Toronto-raised Ausma Malik drummed up no shortage of support this municipal election. Her campaign -- which hinged on the idea of creating a “Toronto for all” -- was one that resonated, as did her specific priorities for tackling housing affordability, enforcing stronger rent controls, and getting more rental and non-profit housing built.

After sailing past her 11 competitions and receiving 36.55% of the votes at last week’s election, Malik was elected City Councillor for Ward 10, Spadina-Fort York -- one of the densest and fastest-growing districts in Toronto -- filling the shoes of incumbent Ward 10 councillor Joe Cressy, who announced his resignation in April. Malik is the first hijab-wearing Muslim to secure a seat on Toronto’s City Council and to be elected to public office in Canada.

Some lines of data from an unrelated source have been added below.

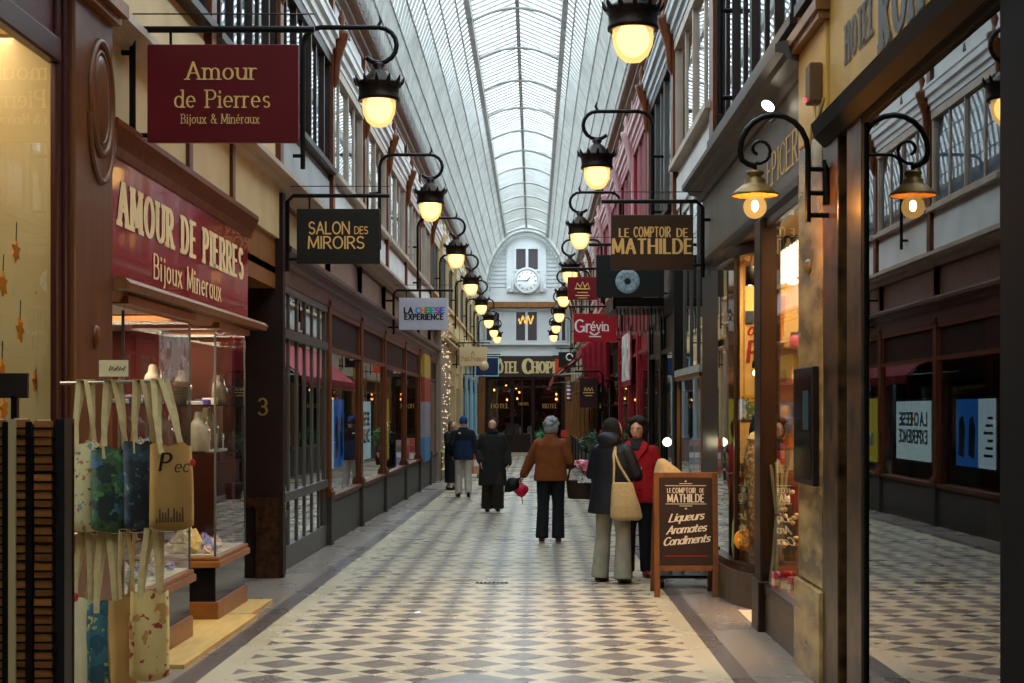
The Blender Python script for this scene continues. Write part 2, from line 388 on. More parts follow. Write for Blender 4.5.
# ------------------------------------------------------------------ floor
def floor_material():
    m = newmat('tiled_floor'); o = N(m, 'ShaderNodeOutputMaterial'); b = N(m, 'ShaderNodeBsdfPrincipled')
    tc = N(m, 'ShaderNodeTexCoord'); s = N(m, 'ShaderNodeSeparateXYZ'); L(m, tc.outputs['Object'], s.inputs[0])
    def mth(op, a, bb=None, c=None):
        n = N(m, 'ShaderNodeMath', operation=op)
        for i, q in enumerate((a, bb, c)):
            if q is None: continue
            if isinstance(q, (int, float)): n.inputs[i].default_value = q
            else: L(m, q, n.inputs[i])
        return n.outputs[0]
    X, Y = s.outputs['X'], s.outputs['Y']; P = .652
    xp = mth('DIVIDE', mth('ADD', X, .072), P); yp = mth('DIVIDE', mth('SUBTRACT', Y, 10.10), P)
    u, v = mth('ADD', xp, yp), mth('SUBTRACT', xp, yp)
    def tri(q): return mth('ABSOLUTE', mth('SUBTRACT', mth('FRACT', mth('ADD', q, 100.5)), .5))
    fu, fv = tri(u), tri(v)
    mxx = mth('MAXIMUM', fu, fv); big = mth('LESS_THAN', mxx, .30)
    sm = mth('GREATER_THAN', mth('MINIMUM', fu, fv), .5 - .155)
    nz = N(m, 'ShaderNodeTexNoise'); nz.inputs['Scale'].default_value = 1.1; nz.inputs['Detail'].default_value = 6; L(m, tc.outputs['Object'], nz.inputs['Vector'])
    nf = N(m, 'ShaderNodeTexNoise'); nf.inputs['Scale'].default_value = 60; nf.inputs['Detail'].default_value = 2; L(m, tc.outputs['Object'], nf.inputs['Vector'])
    def mix(f, a, bb):
        n = N(m, 'ShaderNodeMix', data_type='RGBA')
        L(m, f, n.inputs['Factor'])
        for k, q in ((6, a), (7, bb)):
            if isinstance(q, str): n.inputs[k].default_value = lin(q)
            else: L(m, q, n.inputs[k])
        return n.outputs[2]
    c = mix(big, '#c4b79c', '#7c726c'); c = mix(sm, c, '#544a49')
    def gt(q, t): return mth('GREATER_THAN', q, t)
    def out(a, bb): return mth('MAXIMUM', mth('LESS_THAN', X, a), mth('GREATER_THAN', X, bb))
    c = mix(out(-1.95, 1.10), c, '#bdb095')
    c = mix(out(-2.11, 1.25), c, '#584e4b'); c = mix(out(-2.27, 1.385), c, '#86796e')
    # wear
    w = N(m, 'ShaderNodeMapRange'); L(m, nz.outputs['Fac'], w.inputs[0]); w.inputs[1].default_value = .25; w.inputs[2].default_value = .75; w.inputs[3].default_value = .82; w.inputs[4].default_value = 1.05
    w2 = N(m, 'ShaderNodeMapRange'); L(m, nf.outputs['Fac'], w2.inputs[0]); w2.inputs[3].default_value = .88; w2.inputs[4].default_value = 1.1
    k = mth('MULTIPLY', w.outputs[0], w2.outputs[0])
    vm = N(m, 'ShaderNodeVectorMath', operation='SCALE'); L(m, c, vm.inputs[0]); L(m, k, vm.inputs['Scale'])
    L(m, vm.outputs[0], b.inputs['Base Color'])
    rr = N(m, 'ShaderNodeMapRange'); L(m, nz.outputs['Fac'], rr.inputs[0]); rr.inputs[3].default_value = .22; rr.inputs[4].default_value = .34
    L(m, rr.outputs[0], b.inputs['Roughness']); b.inputs['Specular IOR Level'].default_value = .55
    L(m, b.outputs[0], o.inputs['Surface']); return m
fl = MB().quad((-4.6, Y0, fz(Y0)), (3.8, Y0, fz(Y0)), (3.8, 79, fz(79)), (-4.6, 79, fz(79)))
f_ob = fl.build('floor', floor_material()); f_ob['kind'] = 'structure'
f_ob.data.transform(Matrix.Translation(f_ob.location)); f_ob.location = (0, 0, 0)

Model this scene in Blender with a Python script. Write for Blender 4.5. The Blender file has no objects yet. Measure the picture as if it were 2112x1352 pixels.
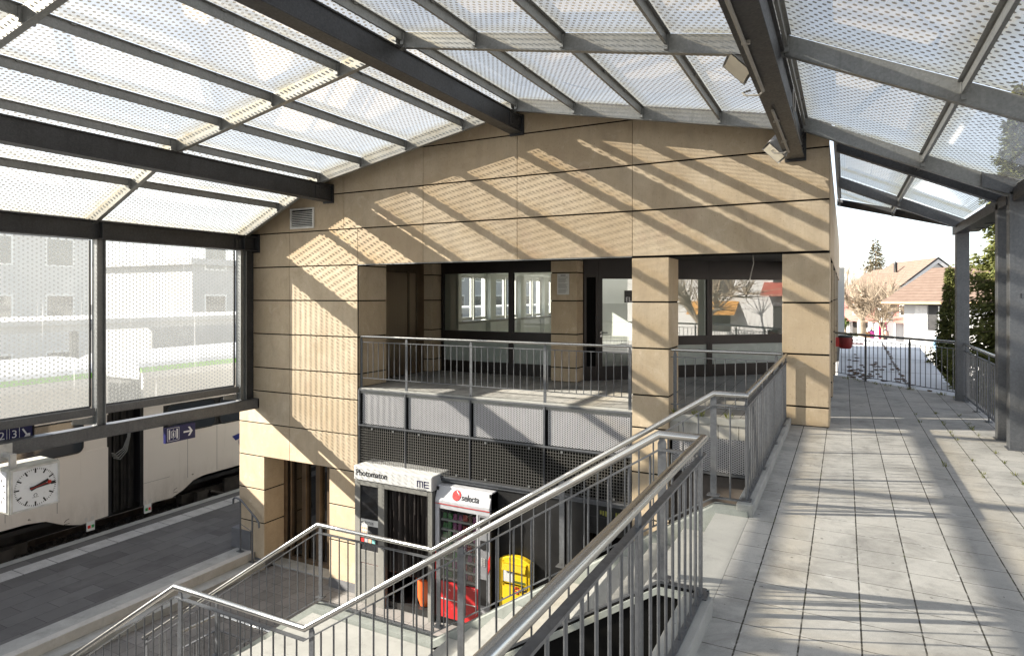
import bpy, math, random
from mathutils import Vector, Matrix
random.seed(11)
SC = bpy.context.scene
COL = SC.collection
V = Vector
rad = math.radians
ORG = {}

# ------------------------------------------------------------------ mesh helper
class MB:
    def __init__(self):
        self.v = []; self.f = []; self.m = []; self.s = []
    def add(self, vs, fs, mat=0, smooth=False):
        b = len(self.v)
        self.v += [tuple(p) for p in vs]
        for f in fs:
            self.f.append(tuple(b + i for i in f)); self.m.append(mat); self.s.append(smooth)
        return self
    def box(self, x0, x1, y0, y1, z0, z1, mat=0):
        return self.obox(V((x0, y0, z0)), V((x1 - x0, 0, 0)), V((0, y1 - y0, 0)), V((0, 0, z1 - z0)), mat)
    def obox(self, o, a, b, c, mat=0):
        o, a, b, c = V(o), V(a), V(b), V(c)
        vs = [o, o + a, o + a + b, o + b, o + c, o + a + c, o + a + b + c, o + b + c]
        fs = [(0, 3, 2, 1), (4, 5, 6, 7), (0, 1, 5, 4), (1, 2, 6, 5), (2, 3, 7, 6), (3, 0, 4, 7)]
        if a.cross(b).dot(c) < 0:
            fs = [tuple(reversed(f)) for f in fs]
        return self.add(vs, fs, mat)
    def prism(self, poly, d, mat=0):
        """poly: list of 3d points (planar), extruded by vector d"""
        poly = [V(p) for p in poly]; d = V(d); n = len(poly)
        nrm = V((0, 0, 0))
        for i in range(n):
            nrm += poly[i].cross(poly[(i + 1) % n])
        if nrm.dot(d) > 0:
            poly = poly[::-1]
        vs = poly + [p + d for p in poly]
        fs = [tuple(range(n)), tuple(range(2 * n - 1, n - 1, -1))]
        for i in range(n):
            j = (i + 1) % n
            fs.append((j, i, n + i, n + j))
        return self.add(vs, fs, mat)
    def quad(self, a, b, c, d, mat=0):
        return self.add([a, b, c, d], [(0, 1, 2, 3)], mat)
    def tube(self, pts, r, n=10, caps=True, mat=0, smooth=True, up=None):
        pts = [V(p) for p in pts]; k = len(pts)
        rr = r if isinstance(r, (list, tuple)) else [r] * k
        d0 = (pts[1] - pts[0]).normalized()
        u = V((0, 0, 1)) if abs(d0.z) < .9 else V((1, 0, 0))
        s = d0.cross(u).normalized(); t = s.cross(d0).normalized()
        rings = [[pts[0] + (s * math.cos(2 * math.pi * i / n) + t * math.sin(2 * math.pi * i / n)) * rr[0] for i in range(n)]]
        for j in range(1, k):
            din = (pts[j] - pts[j - 1]).normalized()
            nn = din if j == k - 1 else (din + (pts[j + 1] - pts[j]).normalized()).normalized()
            ring = []
            for p in rings[-1]:
                tt = (pts[j] - p).dot(nn) / max(din.dot(nn), .2)
                q = p + din * tt
                if rr[j] != rr[j - 1]:
                    q = pts[j] + (q - pts[j]) * (rr[j] / rr[j - 1])
                ring.append(q)
            rings.append(ring)
        vs = [p for rg in rings for p in rg]; fs = []
        for j in range(k - 1):
            for i in range(n):
                i2 = (i + 1) % n
                fs.append((j * n + i, j * n + i2, (j + 1) * n + i2, (j + 1) * n + i))
        self.add(vs, fs, mat, smooth)
        if caps:
            self.add(rings[0], [tuple(range(n - 1, -1, -1))], mat)
            self.add(rings[-1], [tuple(range(n))], mat)
        return self
    def bar(self, pts, w, h, mat=0, horiz=None):
        """flat bar swept along a polyline, w across, h vertical (mitred)"""
        pts = [V(p) for p in pts]; k = len(pts); rings = []
        for j in range(k):
            din = (pts[j] - pts[j - 1]).normalized() if j else (pts[1] - pts[0]).normalized()
            dout = (pts[j + 1] - pts[j]).normalized() if j < k - 1 else din
            a = V((din.x, din.y, 0)); b = V((dout.x, dout.y, 0))
            a = a.normalized() if a.length > 1e-6 else V((1, 0, 0)); b = b.normalized() if b.length > 1e-6 else a
            t = (a + b).normalized(); sd = V((t.y, -t.x, 0)) / max(t.dot(a), .3)
            rings.append([pts[j] + sd * (w / 2) * x + V((0, 0, h / 2 * y)) for x, y in ((-1, -1), (1, -1), (1, 1), (-1, 1))])
        vs = [p for r in rings for p in r]; fs = [(3, 2, 1, 0), tuple((k - 1) * 4 + i for i in range(4))]
        for j in range(k - 1):
            for i in range(4):
                i2 = (i + 1) % 4
                fs.append((j * 4 + i, j * 4 + i2, (j + 1) * 4 + i2, (j + 1) * 4 + i))
        return self.add(vs, fs, mat)
    def disc(self, c, ax, r, n=24, mat=0, d=0.004):
        c = V(c); ax = V(ax).normalized()
        u = V((0, 0, 1)) if abs(ax.z) < .9 else V((1, 0, 0))
        s = ax.cross(u).normalized(); t = s.cross(ax)
        return self.prism([c + (s * math.cos(2 * math.pi * i / n) + t * math.sin(2 * math.pi * i / n)) * r for i in range(n)], ax * d, mat)
    def blob(self, c, rx, ry, rz, n=10, m=7, jit=0, mat=0):
        c = V(c); vs = []; fs = []
        for j in range(m + 1):
            th = math.pi * j / m
            for i in range(n):
                ph = 2 * math.pi * i / n; k = 1 + random.uniform(-jit, jit)
                vs.append(c + V((rx * math.sin(th) * math.cos(ph) * k, ry * math.sin(th) * math.sin(ph) * k, rz * math.cos(th) * k)))
        for j in range(m):
            for i in range(n):
                i2 = (i + 1) % n
                fs.append((j * n + i, (j + 1) * n + i, (j + 1) * n + i2, j * n + i2))
        return self.add(vs, fs, mat, True)
    def build(self, name, mats, parent=None, bevel=0, kind=None, label=None, cat=None, group=None, seg=2):
        if not isinstance(mats, (list, tuple)):
            mats = [mats]
        og = ORG.get(parent.name, V((0, 0, 0))) if parent else V((0, 0, 0))
        me = bpy.data.meshes.new(name)
        me.from_pydata([(x - og.x, y - og.y, z - og.z) for x, y, z in self.v], [], self.f)
        for m in mats:
            me.materials.append(m)
        me.polygons.foreach_set('material_index', self.m)
        me.polygons.foreach_set('use_smooth', self.s)
        me.update()
        if any(self.s):
            me.set_sharp_from_angle(angle=rad(40))
        o = bpy.data.objects.new(name, me); COL.objects.link(o)
        if parent:
            o.parent = parent; ORG[o.name] = og
        if bevel:
            bm = o.modifiers.new('Bevel', 'BEVEL'); bm.width = bevel; bm.segments = seg; bm.limit_method = 'ANGLE'
        if kind: o['kind'] = kind
        if label: o['label'] = label
        if cat: o['category'] = cat
        if group: o['group'] = group
        return o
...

Malik set out to make Toronto a better and more inclusive place long before running for City Council -- her portfolio includes non-profit work, environmental activism, child care advocacy, and policy innovation, amongst more -- and she has big plans for her new post. Here’s what she has in store for the city’s hottest topic: housing.

  • Ending exclusionary zoning to get more higher density housing built across the city, and supporting sustainable infill construction to jump-start the development of more housing supply.

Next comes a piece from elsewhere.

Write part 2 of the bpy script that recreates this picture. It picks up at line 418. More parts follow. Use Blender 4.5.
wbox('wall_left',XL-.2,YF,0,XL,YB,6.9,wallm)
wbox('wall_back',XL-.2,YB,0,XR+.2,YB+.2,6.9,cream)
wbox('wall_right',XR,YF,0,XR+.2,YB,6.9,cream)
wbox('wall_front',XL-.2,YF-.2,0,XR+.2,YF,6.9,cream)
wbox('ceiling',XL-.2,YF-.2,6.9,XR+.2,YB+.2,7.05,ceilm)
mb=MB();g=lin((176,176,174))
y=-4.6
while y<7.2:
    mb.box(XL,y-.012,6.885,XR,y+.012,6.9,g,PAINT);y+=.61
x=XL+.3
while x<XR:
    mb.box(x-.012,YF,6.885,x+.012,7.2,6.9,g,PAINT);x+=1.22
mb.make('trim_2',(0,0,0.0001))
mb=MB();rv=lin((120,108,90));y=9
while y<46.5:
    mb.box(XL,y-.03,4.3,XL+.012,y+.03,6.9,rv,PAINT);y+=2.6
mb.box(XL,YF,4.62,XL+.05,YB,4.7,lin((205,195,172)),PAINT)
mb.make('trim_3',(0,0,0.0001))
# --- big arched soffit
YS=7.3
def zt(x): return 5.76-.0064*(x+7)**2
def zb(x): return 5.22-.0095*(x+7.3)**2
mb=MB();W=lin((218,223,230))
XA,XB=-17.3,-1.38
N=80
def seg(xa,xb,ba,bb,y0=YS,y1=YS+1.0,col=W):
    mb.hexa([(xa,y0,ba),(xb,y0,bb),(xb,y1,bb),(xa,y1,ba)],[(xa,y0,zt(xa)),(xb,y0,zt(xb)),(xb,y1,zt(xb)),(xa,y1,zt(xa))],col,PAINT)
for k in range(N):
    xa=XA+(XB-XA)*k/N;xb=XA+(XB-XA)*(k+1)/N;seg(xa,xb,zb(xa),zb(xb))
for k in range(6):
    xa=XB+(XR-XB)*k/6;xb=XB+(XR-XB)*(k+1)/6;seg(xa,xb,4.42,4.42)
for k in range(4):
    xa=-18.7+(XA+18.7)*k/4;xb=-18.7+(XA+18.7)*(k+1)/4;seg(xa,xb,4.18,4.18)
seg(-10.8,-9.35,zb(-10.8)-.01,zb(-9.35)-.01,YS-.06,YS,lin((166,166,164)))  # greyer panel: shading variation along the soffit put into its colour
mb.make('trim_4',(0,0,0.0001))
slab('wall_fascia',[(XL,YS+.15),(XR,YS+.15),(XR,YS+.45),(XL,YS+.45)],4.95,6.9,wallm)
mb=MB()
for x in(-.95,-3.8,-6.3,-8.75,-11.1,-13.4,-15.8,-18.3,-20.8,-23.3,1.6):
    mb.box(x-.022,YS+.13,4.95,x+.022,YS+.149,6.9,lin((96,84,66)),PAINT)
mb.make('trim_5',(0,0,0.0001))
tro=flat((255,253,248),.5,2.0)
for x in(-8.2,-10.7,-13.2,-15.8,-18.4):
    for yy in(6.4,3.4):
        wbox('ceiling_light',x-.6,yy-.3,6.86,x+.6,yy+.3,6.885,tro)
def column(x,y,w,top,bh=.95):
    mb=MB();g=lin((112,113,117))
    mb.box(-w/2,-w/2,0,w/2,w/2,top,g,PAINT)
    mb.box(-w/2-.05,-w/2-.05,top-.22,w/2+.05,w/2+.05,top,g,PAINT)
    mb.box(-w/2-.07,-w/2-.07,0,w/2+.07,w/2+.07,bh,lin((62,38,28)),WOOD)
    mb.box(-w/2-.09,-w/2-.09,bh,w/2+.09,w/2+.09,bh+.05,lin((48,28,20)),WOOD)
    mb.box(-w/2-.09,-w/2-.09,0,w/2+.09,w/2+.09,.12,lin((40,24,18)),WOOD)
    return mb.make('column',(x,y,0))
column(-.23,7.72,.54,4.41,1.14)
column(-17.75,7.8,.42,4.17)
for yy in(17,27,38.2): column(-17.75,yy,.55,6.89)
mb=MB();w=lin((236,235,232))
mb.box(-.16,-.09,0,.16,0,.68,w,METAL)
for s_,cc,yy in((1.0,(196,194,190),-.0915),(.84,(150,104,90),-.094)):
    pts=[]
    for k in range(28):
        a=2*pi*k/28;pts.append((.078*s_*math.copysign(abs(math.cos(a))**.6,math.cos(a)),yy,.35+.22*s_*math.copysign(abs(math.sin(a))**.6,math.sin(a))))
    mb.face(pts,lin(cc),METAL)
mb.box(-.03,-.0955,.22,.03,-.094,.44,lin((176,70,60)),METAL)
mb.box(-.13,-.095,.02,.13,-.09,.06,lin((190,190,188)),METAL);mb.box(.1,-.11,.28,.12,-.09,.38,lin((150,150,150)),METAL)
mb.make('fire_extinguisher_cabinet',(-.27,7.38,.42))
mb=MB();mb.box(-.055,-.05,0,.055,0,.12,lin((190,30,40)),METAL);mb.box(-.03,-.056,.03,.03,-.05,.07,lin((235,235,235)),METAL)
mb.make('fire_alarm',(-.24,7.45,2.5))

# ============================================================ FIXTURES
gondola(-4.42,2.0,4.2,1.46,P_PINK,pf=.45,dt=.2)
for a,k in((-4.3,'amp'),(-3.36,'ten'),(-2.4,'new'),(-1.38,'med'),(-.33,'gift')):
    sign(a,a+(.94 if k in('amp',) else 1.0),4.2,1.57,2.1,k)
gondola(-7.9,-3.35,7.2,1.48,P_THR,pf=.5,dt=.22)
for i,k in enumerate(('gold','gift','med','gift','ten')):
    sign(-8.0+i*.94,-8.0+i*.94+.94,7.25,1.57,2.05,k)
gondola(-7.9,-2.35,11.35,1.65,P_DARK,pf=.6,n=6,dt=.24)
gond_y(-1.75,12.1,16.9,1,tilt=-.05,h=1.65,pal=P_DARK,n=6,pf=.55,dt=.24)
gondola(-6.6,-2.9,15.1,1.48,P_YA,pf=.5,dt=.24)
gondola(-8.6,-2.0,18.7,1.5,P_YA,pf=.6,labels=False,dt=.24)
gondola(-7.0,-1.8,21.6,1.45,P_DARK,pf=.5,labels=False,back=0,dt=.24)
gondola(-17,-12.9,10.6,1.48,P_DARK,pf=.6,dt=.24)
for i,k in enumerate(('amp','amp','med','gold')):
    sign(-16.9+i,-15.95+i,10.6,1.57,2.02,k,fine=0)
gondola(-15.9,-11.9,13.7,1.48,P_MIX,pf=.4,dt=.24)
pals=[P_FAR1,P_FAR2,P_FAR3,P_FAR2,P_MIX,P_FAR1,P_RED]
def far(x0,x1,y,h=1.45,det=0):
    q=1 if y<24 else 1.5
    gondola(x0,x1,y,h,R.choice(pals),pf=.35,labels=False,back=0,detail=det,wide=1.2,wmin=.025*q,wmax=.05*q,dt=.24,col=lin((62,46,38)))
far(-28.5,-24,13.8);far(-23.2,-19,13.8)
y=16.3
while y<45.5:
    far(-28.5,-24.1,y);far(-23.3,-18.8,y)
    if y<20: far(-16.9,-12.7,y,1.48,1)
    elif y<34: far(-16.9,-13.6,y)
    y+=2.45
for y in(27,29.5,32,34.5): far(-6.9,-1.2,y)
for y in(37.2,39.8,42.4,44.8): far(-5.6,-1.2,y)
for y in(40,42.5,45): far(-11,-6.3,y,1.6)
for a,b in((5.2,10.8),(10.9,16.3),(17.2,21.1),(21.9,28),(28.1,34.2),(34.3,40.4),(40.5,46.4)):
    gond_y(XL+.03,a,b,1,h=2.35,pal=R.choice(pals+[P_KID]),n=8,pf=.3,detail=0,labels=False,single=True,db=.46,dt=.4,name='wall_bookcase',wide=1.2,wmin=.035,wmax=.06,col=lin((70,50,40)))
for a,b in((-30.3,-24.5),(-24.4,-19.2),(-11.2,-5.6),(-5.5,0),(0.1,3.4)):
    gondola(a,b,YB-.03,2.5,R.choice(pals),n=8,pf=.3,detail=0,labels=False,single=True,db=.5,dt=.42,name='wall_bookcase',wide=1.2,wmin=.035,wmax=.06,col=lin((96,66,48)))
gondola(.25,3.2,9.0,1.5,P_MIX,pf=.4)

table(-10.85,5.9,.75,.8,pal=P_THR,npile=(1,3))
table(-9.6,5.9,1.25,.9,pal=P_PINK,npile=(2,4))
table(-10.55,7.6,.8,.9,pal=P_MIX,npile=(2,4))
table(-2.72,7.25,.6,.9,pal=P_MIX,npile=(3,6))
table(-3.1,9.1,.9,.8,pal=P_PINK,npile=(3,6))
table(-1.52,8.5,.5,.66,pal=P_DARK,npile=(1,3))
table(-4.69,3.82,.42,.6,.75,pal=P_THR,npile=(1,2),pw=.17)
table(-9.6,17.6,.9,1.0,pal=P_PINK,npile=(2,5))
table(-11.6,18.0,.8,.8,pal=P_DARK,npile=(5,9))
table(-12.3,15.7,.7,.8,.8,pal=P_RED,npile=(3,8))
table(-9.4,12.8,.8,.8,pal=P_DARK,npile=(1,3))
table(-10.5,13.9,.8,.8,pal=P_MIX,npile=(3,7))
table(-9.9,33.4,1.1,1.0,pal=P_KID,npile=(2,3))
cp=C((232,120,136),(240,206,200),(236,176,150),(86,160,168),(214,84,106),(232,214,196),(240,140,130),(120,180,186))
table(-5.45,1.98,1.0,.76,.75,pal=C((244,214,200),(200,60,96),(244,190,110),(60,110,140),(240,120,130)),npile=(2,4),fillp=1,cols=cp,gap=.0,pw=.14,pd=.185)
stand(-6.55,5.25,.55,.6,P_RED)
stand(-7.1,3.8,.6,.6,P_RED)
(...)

  • Utilizing city-owned sites for new affordable, rental, and non-profit housing developments, and identifying more opportunities to collaborate with non-profit partners and Toronto Community Housing.
  • Backing the city-wide legalization of rooming houses, middle housing, and high-density housing close to public transit.

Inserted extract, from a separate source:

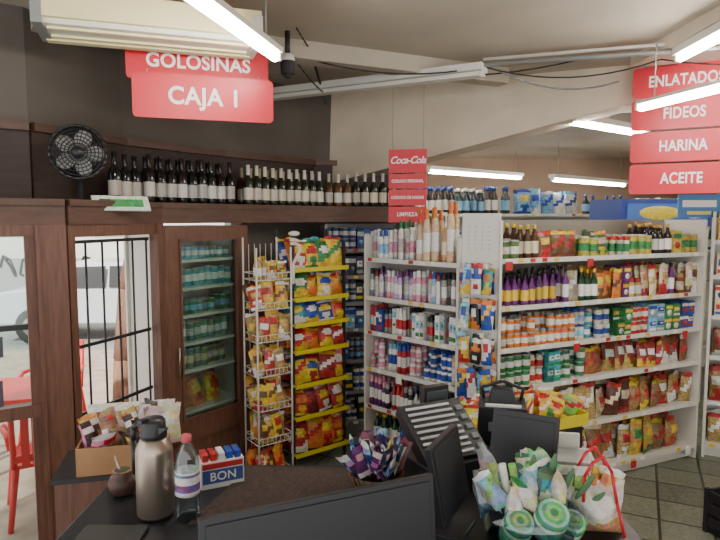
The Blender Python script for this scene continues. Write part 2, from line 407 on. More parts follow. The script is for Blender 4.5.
for z in (.7,1.0,1.2,1.4,1.6,1.8): mb.box(L/2,.2,z-.01,L-.06,.36,.02,'white_metal')
mb.rod((.09,-.06,1.0),(.09,-.06,1.2),.008,6,'steel')
mb.build('glass_door_cabinet')
mb=MB(M)
for z,o in ((1.0,[('can',.07,.15,.07,[((140,150,110),wh,gy),((110,140,120),cr,gy)])]),(1.2,[('can',.075,.15,.075,[(gr,wh,yl),((90,160,130),wh,gr),((150,190,110),cr,gr)])]),(1.4,[('can',.06,.12,.06,[(tl,wh,bl),(gr,lb,tl),(lb,wh,tl)])]),(1.6,[('can',.07,.14,.07,[(lg,wh,gr),(tl,wh,lb)])]),(1.8,[('can',.07,.1,.07,[(lb,wh,tl),(tl,wh,lb)])])):
    fill(mb,.06,L-.06,z,.28,o,2,y0=.05)
fill(mb,.06,L-.06,.7,.3,[('pillow',.14,.24,.06,[(rd,yl,og),(og,yl,rd),(yl,rd,og)])],2,y0=.05)
mb.build('canned_goods')
mb=MB(at(-1.78,3.92,0,1.2))
mb.box(0,0,.35,.28,.26,.7,'white_metal'); mb.box(0,0,.72,.32,.3,.05,'white_metal'); mb.box(0,-.132,.4,.2,.005,.3,'plain',(200,205,205)); mb.build('utility_box',bevel=.008)
mb=MB(at(-1.62,3.5,2.18,.35))
mb.lathe(0,0,0,[(.08,0,bk),(.08,.02,bk),(.02,.03,bk),(.015,.16,bk)],14,'black_plastic')
Tf=at(0,0,.29,0,math.pi/2)
for r in (.15,.13,.11,.09,.07,.05,.03):
    pts=[tuple(Tf@Vector((r*math.cos(a*math.pi/12),r*math.sin(a*math.pi/12),.05))) for a in range(25)]; mb.path(pts,.003 if r<.14 else .009,5,'black_metal')
for a in range(28):
    an=a*math.pi/14; mb.rod(tuple(Tf@Vector((.03*math.cos(an),.03*math.sin(an),.055))),tuple(Tf@Vector((.15*math.cos(an),.15*math.sin(an),.045))),.0022,4,'black_metal')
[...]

  • Supporting retrofit and renovation projects that can go hand-in-hand with sustainable housing creation, and working with new construction projects to achieve a net-zero goal.
  • Enforcing short-term rental regulations and returning “ghost hotel” inventory to the housing market.
  • Increasing the Vacant Home Tax to discourage speculation in the housing market.

  • Expanding rent supplements and the rent bank to help those at risk of eviction, and putting more resources towards the RentSafeTO program to ensure tenants are being properly protected and apartment maintenance standards are being met.
  • Backing rent control measures -- including ending the rule that excepts new buildings from rent control -- and advocating for the end of vacancy decontrol.
  • Prioritizing the construction of co-ops and non-profit housing, clearing the repair backlog at Toronto Community Housing, and putting more resources behind Toronto’s Multi-Unit Rental Acquisition Program, which supports non-profits to purchase, renovate, and operate at-risk market rental properties for residents with low to moderate incomes.
  • Harmonizing residential property taxes -- which currently tax apartments at a higher rate.
  • Creating a one-stop application process for all affordable housing units through Housing Connections.
  • Creating a housing plan that prioritizes housing the homeless, building supporting housing in areas that will allow users to stay connected with their community, and expanding short-term capacity in shelters and respites to reduce overcrowding.